Albert Ryan is a Protestant Irishman who fought for the British during the war. Now an odd man out (both as an ex-soldier in civilian society and as both a Protestant and someone who didn't follow the orthodoxy of Irish neutrality. One aspect of that neutrality has come back to haunt him, along with those he killed (an overlap with The Ghosts of Belfast, though not emphasized here in the same way as that earlier novel).

Like most readers, I was not aware of the Irish government's policy of giving sanctuary to Nazis and Nazi collaborators after the end of the war. On the eve of John Kennedy's presidential visit to Ireland, someone is raising the profile of these unsavory characters by systematically murdering them. Charles Haughey, justice minister and future prime minister, enlists Ryan to find the murderers and to report not only to the government but to the most high-profile of the Nazi "guests," a famous strategist in the war. The title refers to lines of communication and transportation set up to rescue war criminals from the victorious allies, in the aftermath of war and even later.
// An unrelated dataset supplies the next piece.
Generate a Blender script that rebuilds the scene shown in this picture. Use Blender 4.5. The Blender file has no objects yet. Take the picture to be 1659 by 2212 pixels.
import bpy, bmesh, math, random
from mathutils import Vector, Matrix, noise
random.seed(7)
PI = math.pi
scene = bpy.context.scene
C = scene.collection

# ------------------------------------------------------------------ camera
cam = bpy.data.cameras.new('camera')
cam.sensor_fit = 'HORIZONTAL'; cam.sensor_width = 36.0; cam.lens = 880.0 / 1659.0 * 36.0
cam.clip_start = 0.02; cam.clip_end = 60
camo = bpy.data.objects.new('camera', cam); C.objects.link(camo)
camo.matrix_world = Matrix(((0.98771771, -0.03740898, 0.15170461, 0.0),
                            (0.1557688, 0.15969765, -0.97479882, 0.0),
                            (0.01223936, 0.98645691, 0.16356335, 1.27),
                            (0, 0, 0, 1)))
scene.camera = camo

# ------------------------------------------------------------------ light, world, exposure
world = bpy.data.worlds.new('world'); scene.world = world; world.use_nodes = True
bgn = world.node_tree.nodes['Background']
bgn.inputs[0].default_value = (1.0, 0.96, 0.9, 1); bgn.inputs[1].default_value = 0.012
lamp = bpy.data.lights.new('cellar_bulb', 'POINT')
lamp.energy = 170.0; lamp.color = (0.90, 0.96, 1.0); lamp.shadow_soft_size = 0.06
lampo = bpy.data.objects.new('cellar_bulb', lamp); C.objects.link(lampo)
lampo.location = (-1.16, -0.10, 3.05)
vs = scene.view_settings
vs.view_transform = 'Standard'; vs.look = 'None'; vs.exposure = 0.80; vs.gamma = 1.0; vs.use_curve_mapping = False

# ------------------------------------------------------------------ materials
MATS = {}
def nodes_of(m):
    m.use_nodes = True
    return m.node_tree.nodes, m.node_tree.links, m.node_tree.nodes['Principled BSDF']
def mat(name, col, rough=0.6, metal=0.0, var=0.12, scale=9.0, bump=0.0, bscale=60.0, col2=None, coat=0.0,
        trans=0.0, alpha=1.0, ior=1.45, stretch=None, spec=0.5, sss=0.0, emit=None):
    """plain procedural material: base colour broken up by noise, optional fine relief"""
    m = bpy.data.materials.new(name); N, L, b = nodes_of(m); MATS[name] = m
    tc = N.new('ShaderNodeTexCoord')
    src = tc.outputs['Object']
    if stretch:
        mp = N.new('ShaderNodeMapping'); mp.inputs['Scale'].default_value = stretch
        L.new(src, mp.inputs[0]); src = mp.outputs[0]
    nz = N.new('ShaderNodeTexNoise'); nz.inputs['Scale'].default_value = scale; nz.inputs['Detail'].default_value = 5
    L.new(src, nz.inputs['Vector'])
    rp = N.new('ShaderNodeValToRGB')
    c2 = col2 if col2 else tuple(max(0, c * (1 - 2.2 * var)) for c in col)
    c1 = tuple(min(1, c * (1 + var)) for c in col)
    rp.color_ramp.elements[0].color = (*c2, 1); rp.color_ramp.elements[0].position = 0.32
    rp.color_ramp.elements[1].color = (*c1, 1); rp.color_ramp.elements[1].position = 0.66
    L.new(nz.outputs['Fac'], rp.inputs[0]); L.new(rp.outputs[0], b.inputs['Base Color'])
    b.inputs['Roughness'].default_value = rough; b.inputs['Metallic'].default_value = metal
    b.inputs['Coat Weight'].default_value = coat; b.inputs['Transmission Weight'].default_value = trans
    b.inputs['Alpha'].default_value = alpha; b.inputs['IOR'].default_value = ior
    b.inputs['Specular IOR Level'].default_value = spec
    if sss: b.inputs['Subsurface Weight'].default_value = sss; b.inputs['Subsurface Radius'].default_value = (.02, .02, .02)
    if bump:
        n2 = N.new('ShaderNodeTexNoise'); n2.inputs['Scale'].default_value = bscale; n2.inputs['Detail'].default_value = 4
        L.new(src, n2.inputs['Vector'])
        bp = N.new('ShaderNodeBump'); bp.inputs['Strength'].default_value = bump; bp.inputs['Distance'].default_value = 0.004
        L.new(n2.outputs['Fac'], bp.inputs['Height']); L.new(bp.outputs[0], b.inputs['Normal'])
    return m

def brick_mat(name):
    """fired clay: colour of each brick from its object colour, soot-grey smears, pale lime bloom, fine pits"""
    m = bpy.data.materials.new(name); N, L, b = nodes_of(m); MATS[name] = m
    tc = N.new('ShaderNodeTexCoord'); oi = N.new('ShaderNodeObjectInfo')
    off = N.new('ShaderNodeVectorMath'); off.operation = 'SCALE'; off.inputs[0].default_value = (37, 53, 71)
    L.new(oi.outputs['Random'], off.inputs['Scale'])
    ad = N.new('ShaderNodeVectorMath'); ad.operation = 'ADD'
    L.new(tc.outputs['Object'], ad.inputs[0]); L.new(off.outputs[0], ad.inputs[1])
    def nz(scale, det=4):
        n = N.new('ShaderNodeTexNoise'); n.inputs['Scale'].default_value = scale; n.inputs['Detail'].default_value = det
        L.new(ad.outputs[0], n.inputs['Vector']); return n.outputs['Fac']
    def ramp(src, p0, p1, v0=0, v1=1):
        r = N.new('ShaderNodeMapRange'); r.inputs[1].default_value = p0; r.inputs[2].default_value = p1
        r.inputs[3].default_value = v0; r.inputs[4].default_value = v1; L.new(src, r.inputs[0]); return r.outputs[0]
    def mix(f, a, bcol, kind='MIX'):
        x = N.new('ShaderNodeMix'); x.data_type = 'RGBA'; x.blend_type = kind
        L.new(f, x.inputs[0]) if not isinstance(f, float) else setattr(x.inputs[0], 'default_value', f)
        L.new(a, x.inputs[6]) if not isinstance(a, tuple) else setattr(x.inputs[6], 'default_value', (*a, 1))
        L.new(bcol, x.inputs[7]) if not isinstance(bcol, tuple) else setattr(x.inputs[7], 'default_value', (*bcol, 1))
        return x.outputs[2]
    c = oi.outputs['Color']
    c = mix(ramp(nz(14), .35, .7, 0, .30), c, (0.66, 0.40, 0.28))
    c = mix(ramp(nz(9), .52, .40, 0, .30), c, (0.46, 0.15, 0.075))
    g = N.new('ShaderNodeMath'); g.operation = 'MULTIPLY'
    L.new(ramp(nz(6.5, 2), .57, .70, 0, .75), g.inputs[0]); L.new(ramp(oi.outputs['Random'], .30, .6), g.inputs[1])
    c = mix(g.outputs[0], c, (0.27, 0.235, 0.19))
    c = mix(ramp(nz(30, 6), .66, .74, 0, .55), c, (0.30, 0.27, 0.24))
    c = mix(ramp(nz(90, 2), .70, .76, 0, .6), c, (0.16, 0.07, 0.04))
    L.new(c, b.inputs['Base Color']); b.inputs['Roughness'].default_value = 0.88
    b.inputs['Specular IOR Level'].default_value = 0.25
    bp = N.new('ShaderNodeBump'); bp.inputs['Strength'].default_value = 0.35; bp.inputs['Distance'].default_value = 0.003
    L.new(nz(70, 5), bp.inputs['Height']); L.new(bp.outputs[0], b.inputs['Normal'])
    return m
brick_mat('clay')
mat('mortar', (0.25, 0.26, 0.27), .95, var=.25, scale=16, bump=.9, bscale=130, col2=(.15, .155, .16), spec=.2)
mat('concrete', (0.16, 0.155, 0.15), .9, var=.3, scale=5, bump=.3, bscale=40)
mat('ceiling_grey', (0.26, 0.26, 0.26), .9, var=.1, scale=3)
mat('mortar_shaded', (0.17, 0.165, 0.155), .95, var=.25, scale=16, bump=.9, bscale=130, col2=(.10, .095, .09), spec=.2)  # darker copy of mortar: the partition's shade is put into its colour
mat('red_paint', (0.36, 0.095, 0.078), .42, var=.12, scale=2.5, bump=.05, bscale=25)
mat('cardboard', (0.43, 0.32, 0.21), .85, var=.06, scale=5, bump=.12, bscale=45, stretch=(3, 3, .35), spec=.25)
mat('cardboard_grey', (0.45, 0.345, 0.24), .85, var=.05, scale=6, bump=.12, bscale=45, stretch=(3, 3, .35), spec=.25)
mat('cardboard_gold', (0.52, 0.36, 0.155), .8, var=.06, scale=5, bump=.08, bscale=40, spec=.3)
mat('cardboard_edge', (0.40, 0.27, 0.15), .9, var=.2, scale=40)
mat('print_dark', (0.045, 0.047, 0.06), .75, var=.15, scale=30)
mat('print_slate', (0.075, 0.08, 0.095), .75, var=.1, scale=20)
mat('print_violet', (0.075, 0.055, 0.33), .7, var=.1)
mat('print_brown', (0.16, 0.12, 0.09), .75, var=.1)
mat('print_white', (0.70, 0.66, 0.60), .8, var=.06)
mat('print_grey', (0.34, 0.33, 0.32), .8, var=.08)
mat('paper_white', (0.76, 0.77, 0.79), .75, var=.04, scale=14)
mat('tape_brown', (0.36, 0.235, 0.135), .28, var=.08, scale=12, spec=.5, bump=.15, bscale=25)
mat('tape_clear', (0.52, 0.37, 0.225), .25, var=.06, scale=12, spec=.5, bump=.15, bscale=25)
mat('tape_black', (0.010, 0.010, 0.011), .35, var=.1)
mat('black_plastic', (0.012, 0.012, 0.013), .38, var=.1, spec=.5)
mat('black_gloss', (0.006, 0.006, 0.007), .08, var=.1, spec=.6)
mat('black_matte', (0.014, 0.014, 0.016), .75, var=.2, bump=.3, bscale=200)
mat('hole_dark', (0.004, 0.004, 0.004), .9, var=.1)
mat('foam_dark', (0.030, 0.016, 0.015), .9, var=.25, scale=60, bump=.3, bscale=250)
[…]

So far, it sounds like a fairly conventional thriller. But the alliances and betrayals, the sharp characterizations, and the uncertain morality of all concerned keep the story leaning over the edge of conventional storytelling into an edgier and more interesting territory. Ryan is particularly interesting: he's not a leading man (in terms of looks and savoir-faire), a genius, or a martial-arts star (though there's a sort of parody of the James Bond sort of martial expertise, in a fencing match). He's a "good soldier" with little to gain or lose in this investigation that's been forced on him. He can only negotiate as best he can the dangerous and violent situation he's been thrust into.

The whole post-war-Nazi thing has been much mined by crime and thriller writers, but Neville uses it in a novel way, to reveal something about Irish history as well as the characters in the story. Though historical fiction (even recent history) is not my usual cup of tea, Ratlines is an excellentn read that held my interest completely.